The concert I’m actually going with here though is Mavis Staples at 2014’s Newport Folk Festival. This year’s festival was a celebration of her 75th birthday. She was obviously the closing headliner, but she also popped up throughout the weekend to sing songs with during other artist’s sets. It was so awesome to hear her singing with so many other great musicians. Her set was amazing. It was so great to be able to see a musical legend like Mavis Staples sing live and because of the venue to be able to have so many other artists I love join her on stage to sing with and celebrate her.
Broadway Theatre Production
Of the four Broadway shows I saw this year it’s really hard to choose which one I should write about here. I loved seeing Sutton Foster live again in the beautiful show Violet.

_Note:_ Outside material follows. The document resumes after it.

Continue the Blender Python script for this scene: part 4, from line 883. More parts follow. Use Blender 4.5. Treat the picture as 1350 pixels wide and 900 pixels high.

Seeing Neil Patrick Harris as Hedwig in Hedwig and the Angry Inch was an amazing experience. Aladdin was everything I had hoped it would be and more. Ultimately though I’m going with Cabaret starring Emma Stone and Alan Cumming. I have always loved Cabaret. I love the show itself and the music. Finally getting to see Alan Cumming as the Emcee after all these years was fantastic, and I really thought Emma Stone was great as Sally Bowles. I’m very happy I got to see her in her Broadway debut.
Baltimore Theatre Production
This year I’m going to go with one of the touring Broadway shows at the Hippodrome for my choice of most memorable Baltimore Theatre Production. I’m picking Sister Act because I really enjoyed the show a lot, but more so because it surpassed my expectations exponentially. I was not really looking forward to the show very much and figured it was going to be yet another awful musical stage adaptation of a movie. I was kind of blown away by how much I liked it. It was a lot of fun, and was probably my favorite show of our season last year. I definitely wasn’t expecting that at all.
Podcast Episode
I often wind up picking one of the Nerdist podcast episodes for this category because of the podcasts I listen to it is the only one that features guests in almost every episode making it very easy to remember them. The other podcasts I listen to are just the hosts talking about things, so it is often hard for me to distinguish one episode from another at the end of the year. This year though I specifically remember the Extra Hot Great episode that Alan Sepinwall guest hosted on. With Joe Reid leaving as one of the regular podcast hosts at the end of 2013, they decided to continue with 4 hosts every week but with the fourth chair being filled by a guest host every week. Alan Sepinwall is my favorite television writer. We agree on a lot of, though not all, television shows. If I’m watching a new show you can usually bet it’s because Alan told me to. If I’m wondering if I should try out a new show that’s coming on he is the first person I turn to in order to find out. Thus I was very excited to see that he was going to be appearing on one of my favorite podcasts. As expected his episode was a lot of fun. In one of their segments they talked about The Knick, which I never watched, but was amused by Alan’s constant rubbing in that he had received more screeners than Tara, Sarah, and Dave had. The Game Time was one of the television theme song ones, and I remember laughing out loud at the gym while listening to them have so much fun playing it. It was an excellently fun episode. I demand more episodes with Alan Sepinwall!